Scene modeling code data
------------------------------------------------

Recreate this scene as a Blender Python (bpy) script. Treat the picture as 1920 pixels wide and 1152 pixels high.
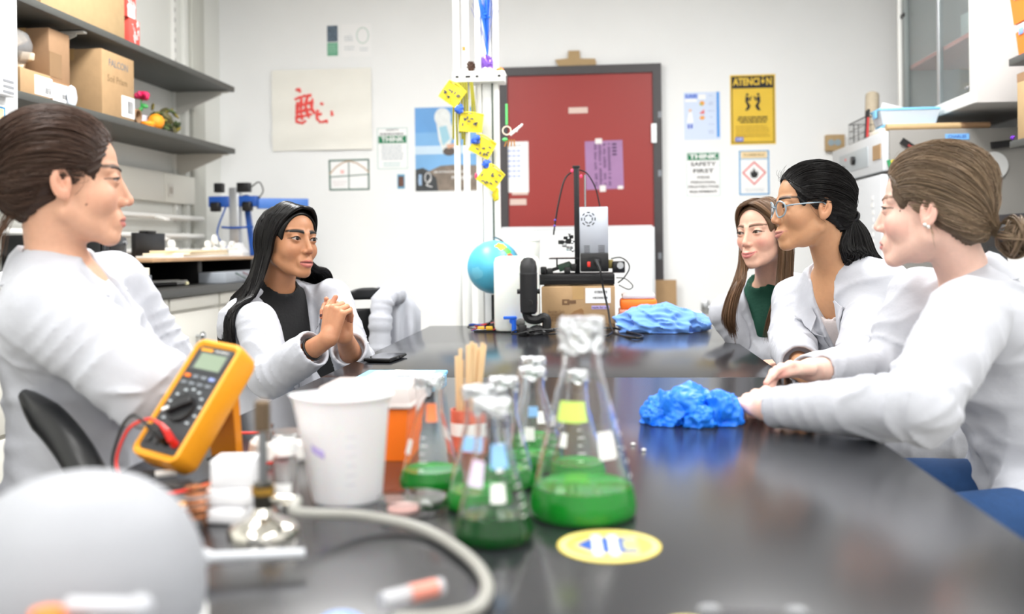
import bpy, bmesh, math, random
import numpy as np
from mathutils import Vector, Matrix
from mathutils.bvhtree import BVHTree
random.seed(7)
for o in list(bpy.data.objects): bpy.data.objects.remove(o)
SC = bpy.context.scene
COL = SC.collection
PI = math.pi

# ------------------------------------------------------------------ camera
F = 1800.0                      # focal length in pixels of the 1920x1152 frame
PX, PY = 960.0, 465.0           # where the optical axis meets the picture
YAW = math.atan(162.0 / F)      # camera turned to the left of the room axis
ROLL = 0.012
CZ = 1.07                       # lens height
CS, SN = math.cos(YAW), math.sin(YAW)
cam = bpy.data.cameras.new('camera'); cam_o = bpy.data.objects.new('camera', cam); COL.objects.link(cam_o)
cam.sensor_width = 36.0; cam.lens = F / 1920 * 36.0
cam.shift_y = -(576 - PY) / 1920; cam.clip_start = 0.05; cam.clip_end = 50
r_ = Vector((CS, SN, 0)); f_ = Vector((-SN, CS, 0)); u_ = Vector((0, 0, 1))
cx = (r_ - ROLL * u_).normalized(); cy = (u_ + ROLL * r_).normalized(); cz = -f_
cam_o.matrix_world = Matrix(((cx.x, cy.x, cz.x, 0), (cx.y, cy.y, cz.y, 0), (cx.z, cy.z, cz.z, CZ), (0, 0, 0, 1)))
cam.dof.use_dof = True; cam.dof.focus_distance = 2.55; cam.dof.aperture_fstop = 2.4
SC.camera = cam_o
# ------------------------------------------------------------------ world, exposure
w = bpy.data.worlds.new('world'); SC.world = w; w.use_nodes = True
w.node_tree.nodes['Background'].inputs[0].default_value = (0.9, 0.95, 1, 1)
w.node_tree.nodes['Background'].inputs[1].default_value = 0.3
SC.view_settings.view_transform = 'Standard'; SC.view_settings.look = 'None'
SC.view_settings.exposure = 0.0; SC.view_settings.gamma = 1.0; SC.view_settings.use_curve_mapping = False
LAMP_W = 27.0                   # watts of each ceiling troffer
LAMPS = [(-1.25, 0.1), (1.0, 0.1), (-1.25, 1.8), (1.0, 1.8), (-1.25, 3.5), (1.0, 3.5), (-1.25, -1.5), (1.0, -1.5)]
CEIL = 3.0
for i, (lx, ly) in enumerate(LAMPS):
    L = bpy.data.lights.new('ceiling_lamp', 'AREA'); L.shape = 'RECTANGLE'; L.size = 0.55; L.size_y = 1.15
    L.energy = LAMP_W * (2.6 if ly > 3 else .8 if ly > 0 else 1.0); L.color = (1.0, 1.0, 1.0)
    lo = bpy.data.objects.new('ceiling_lamp', L); COL.objects.link(lo); lo.location = (lx, ly, CEIL - 0.06)

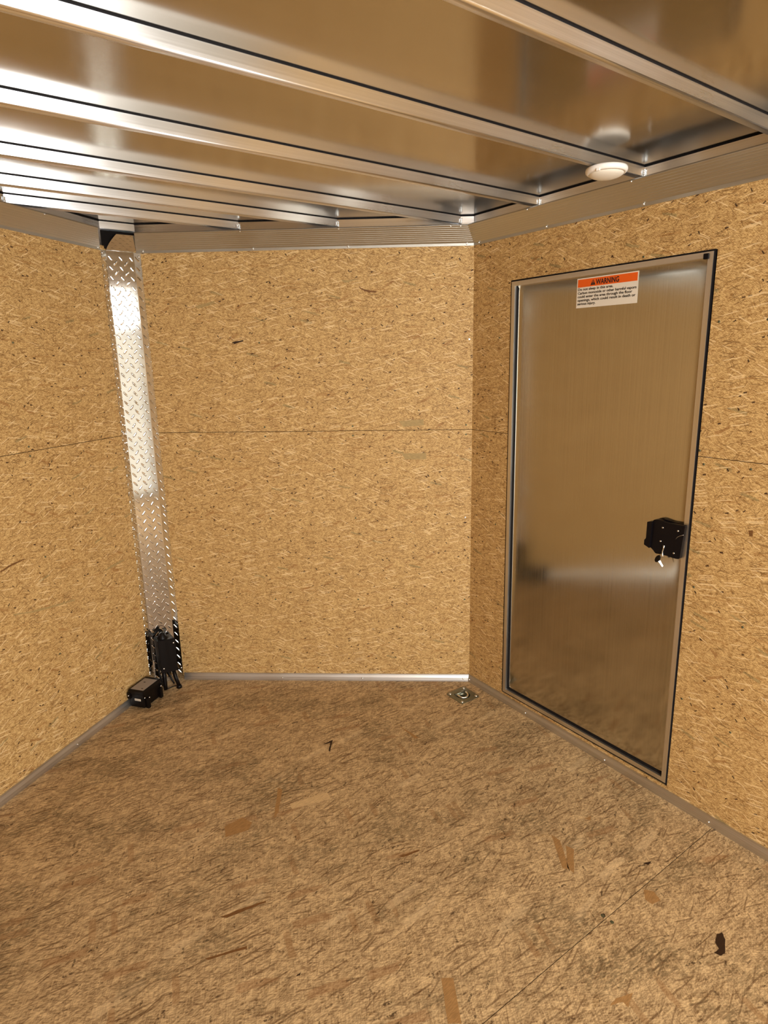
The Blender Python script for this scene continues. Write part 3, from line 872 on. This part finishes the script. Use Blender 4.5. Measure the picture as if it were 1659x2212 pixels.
for sg, tf in ((1, tf_nr), (-1, tf_nl)):
    # flange from the fold to the wall board, lying on it
    F0 = tf_p(sg * HW, 0, 0); 
    Pe = tf(1.411, 0, .0022)
    dv = (Pe - F0); L = dv.length; dv.normalize()
    nn = Vector((-dv.y, dv.x, 0)) * (-sg)
    if nn.y > 0: nn = -nn
    tff = lambda u, z, w, F0=F0, dv=dv, nn=nn: F0 + dv * u + nn * w + Vector((0, 0, z))
    m = MB()
    sheet(m, tff, 0, L, .002, ZT - .002, 2)
    tread(m, tff, 0, L, .004, ZT, .012 * sg)
    # folded rim
    m.poly([tff(L, .002, 0), tff(L, ZT - .002, 0), tff(L, ZT - .002, -.0018), tff(L, .002, -.0018)])
    m.build('side_flange', 'plate', nc, clean=False)
    for z in (1.97, 1.60, 1.22, .86, .44, .06) if sg > 0 else (1.975, 1.61, 1.235, .795, .40):
        c = tff(L * .72, z, .0006)
        MB().lathe([(0, .004), (.0022, .0038), (.0040, .0020), (.0052, 0)], c, nn, 14).build('screw', 'screw', nc)
# cap bent forward over the top
tfc = lambda u, z, w: Vector((XT + u, YP - .001 - z * .62 - w * .79, ZT + z * .96 - w * .6))
# left and right edge of the cap at each height
rows = [(0, -.0530, .0547), (.012, -.0490, .0600), (.026, -.0420, .0620), (.040, -.0330, .0610), (.054, -.0220, .0570), (.062, -.0150, .0530)]
m = MB()
for k in range(len(rows) - 1):
    (za, la_, ra), (zb, lb_, rb) = rows[k], rows[k + 1]
    m.poly([tfc(la_, za, 0), tfc(ra, za, 0), tfc(rb, zb, 0), tfc(lb_, zb, 0)], None, True)
rng = [(u, z) for u in (-.028, .002, .030) for z in (.008, .028, .046) if not (u < -.02 and z > .04)]
for n_, (u, z) in enumerate(rng):
    for par in (0, 1):
        uu, zz = u + par * .013, z + par * .010
        a = math.radians(-18 if par else -12)
        pp = [(uu - .007 * math.cos(a), zz - .007 * math.sin(a)), (uu + .0018 * math.sin(a), zz - .0018), (uu + .007 * math.cos(a), zz + .007 * math.sin(a)), (uu, zz + .0018)]
        m.poly([tfc(p[0], p[1], .0012) for p in pp], None)
m.build('top_cap', 'plate', nc, clean=False)
pts = [tfc(-.053, 0, .001), tfc(.0547, 0, .001)]
MB().tube(pts, .0010, 6).build('folded_edge', 'screw', nc)
# shade of the gap between cap and cove ends, put in as near-black box
struct(MB().box((XT - .105, YN - .004, ZW + .010), (XT + .085, YN + .004, ZB - .004)).build('cap_gap_shade', 'dark'))

# ---------------------------------------------------------------- junction box on the nose cover
jb = empty('junction_box', (.664, 2.865, 0), 'upright black plastic box with two round legs, mounted on the tread plate', 'electrical box')
m = MB()
FR = [(.6244, 2.83, .2575), (.7045, 2.83, .2510), (.7012, 2.83, .0870), (.6285, 2.83, .0940)]
BK = [(x - .001, 2.898, z) for x, y, z in FR]
bm = bmesh.new()
vs = [bm.verts.new(p) for p in FR + BK]
for f in ((0, 1, 2, 3), (7, 6, 5, 4), (0, 4, 5, 1), (1, 5, 6, 2), (2, 6, 7, 3), (3, 7, 4, 0)): bm.faces.new([vs[k] for k in f])
bmesh.ops.recalc_face_normals(bm, faces=bm.faces[:])
bmesh.ops.bevel(bm, geom=bm.edges[:], offset=.004, segments=2, affect='EDGES')
m.addbm(bm)
m.build('housing', 'plastic', jb)
lid = MB()
ins = lambda P, s_: [tuple(Vector(p).lerp(Vector((.6647, 2.83, .1724)), s_)) for p in P]
bm = bmesh.new()
o1 = ins(FR, -.015)
vs = [bm.verts.new((p[0], 2.8245, p[2])) for p in o1] + [bm.verts.new((p[0], 2.833, p[2])) for p in o1]
for f in ((0, 1, 2, 3), (7, 6, 5, 4), (0, 4, 5, 1), (1, 5, 6, 2), (2, 6, 7, 3), (3, 7, 4, 0)): bm.faces.new([vs[k] for k in f])
bmesh.ops.recalc_face_normals(bm, faces=bm.faces[:])
bmesh.ops.bevel(bm, geom=bm.edges[:], offset=.002, segments=2, affect='EDGES')
lid.addbm(bm); lid = lid.build('lid', 'plastic', jb)
for x, z in ((.6955, .2310), (.6400, .1130)):
    MB().lathe([(0, .0016), (.0028, .0016), (.0038, 0)], (x, 2.8245, z), (0, -1, 0), 14).build('screw', 'screw', lid)
# domed cable gland on top and the loose tie around it
m = MB().lathe([(.0240, 0), (.0235, .006), (.0170, .014), (.0125, .026), (.0060, .030), (0, .030)], (.656, 2.862, .2520), (0, 0, 1), 24)
m.build('top_gland', 'plastic', jb)
pts = [Vector((.664 + .030 * math.cos(a), 2.862 - .010 * math.sin(a), .262 + .018 * math.sin(a))) for a in [k * PI / 10 for k in range(11)]]
MB().tube(pts, .0014, 6).build('cable_tie', 'plastic', jb)
MB().tube([(.6220, 2.85, .2720), (.632, 2.85, .2640), (.648, 2.855, .2600)], .0022, 6).build('cable_tie', 'plastic', jb)
MB().tube([(.686, 2.848, .095), (.691, 2.832, .050), (.698, 2.815, .012)], [.0095, .0090, .0088], 14).build('leg', 'plastic', jb)
MB().lathe([(.0088, .014), (.0125, .010), (.0130, .0), (0, 0)], (.6985, 2.8135, .0005), (0, 0, 1), 20).build('foot', 'plastic', jb)
MB().tube([(.668, 2.885, .095), (.672, 2.886, .060), (.682, 2.870, .020), (.688, 2.860, .004)], .0040, 8).build('cable', 'plastic', jb)
MB().tube([(.642, 2.845, .100), (.641, 2.838, .060), (.640, 2.834, .030), (.640, 2.832, .002)], [.0105, .0100, .0095, .009], 12).build('cable', 'plastic', jb)
MB().tube([(.634, 2.885, .110), (.628, 2.880, .070), (.634, 2.868, .030), (.640, 2.858, .004)], .0045, 8).build('cable', 'plastic', jb)
MB().tube([(.700, 2.835, .003), (.680, 2.838, .003), (.660, 2.834, .003), (.645, 2.830, .003)], .0022, 6).build('cable', 'plastic', jb)

# ---------------------------------------------------------------- battery box on the floor
fx = Vector((SN, CS, 0)); fy = Vector((-CS, SN, 0)) # along the left nose wall / towards it
BO = Vector((.5145, 2.7095, 0))
bb = empty('battery_box', BO + fx * .058 + fy * .034, 'black battery box with a grey sticker lying on the floor against the left wall', 'battery box')
fr = (BO, fx, fy, Vector((0, 0, 1)))
LB, WBx, HBx = .125, .084, .090
m = MB().box((.003, .003, .004), (LB - .003, WBx - .003, HBx - .010), fr, .005)
m.build('case', 'plastic', bb)
MB().box((0, 0, HBx - .022), (LB, WBx, HBx), fr, .005).build('lid', 'plastic', bb)
MB().box((.008, .006, HBx), (LB - .018, WBx - .010, HBx + .0006), fr).build('sticker', 'grey_paper', bb, label='grey sticker')
for a, b in ((.020, .018), (.072, .046)):
    MB().box((a, b, HBx + .0006), (a + .005, b + .009, HBx + .0010), fr).build('print_mark', 'ink', bb)
MB().box((-.0008, .018, .040), (.0, .050, .050), fr).build('white_label', 'paper', bb, label='small white label')
m = MB()
for k in range(6): m.box((-.0012, .022 + k * .0045, .0436), (-.0008, .0245 + k * .0045, .0460), fr)
m.build('print_mark', 'ink', bb)
# ribs, ears and feet
MB().box((.012, -.012, .0), (.028, .004, .050), fr, .003).build('mounting_ear', 'plastic', bb)
MB().box((LB - .022, -.010, .0), (LB - .006, .004, .050), fr, .003).build('mounting_ear', 'plastic', bb)
MB().box((LB - .010, -.006, .052), (LB + .008, .012, .066), fr, .004).build('terminal_cap', 'plastic', bb)
m = MB().box((-.004, WBx - .012, .044), (.006, WBx + .004, .074), fr, .003); m.build('hinge_lug', 'plastic', bb)
for (a, b, z, ax_) in ((.006, -.0005, .056, -fy), (.022, -.012, .052, -fy), (LB - .012, -.006, .059, -fy), (-.004, WBx - .004, .060, -fx)):
    MB().lathe([(0, .0015), (.0022, .0015), (.0032, 0)], BO + fx * a + fy * b + Vector((0, 0, z)) + ax_ * .0006, ax_, 12).build('screw', 'screw', bb)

------------------------------------------------

Identify the lines in the records above that contain the word "Blender", then state how many there are and nothing more.

2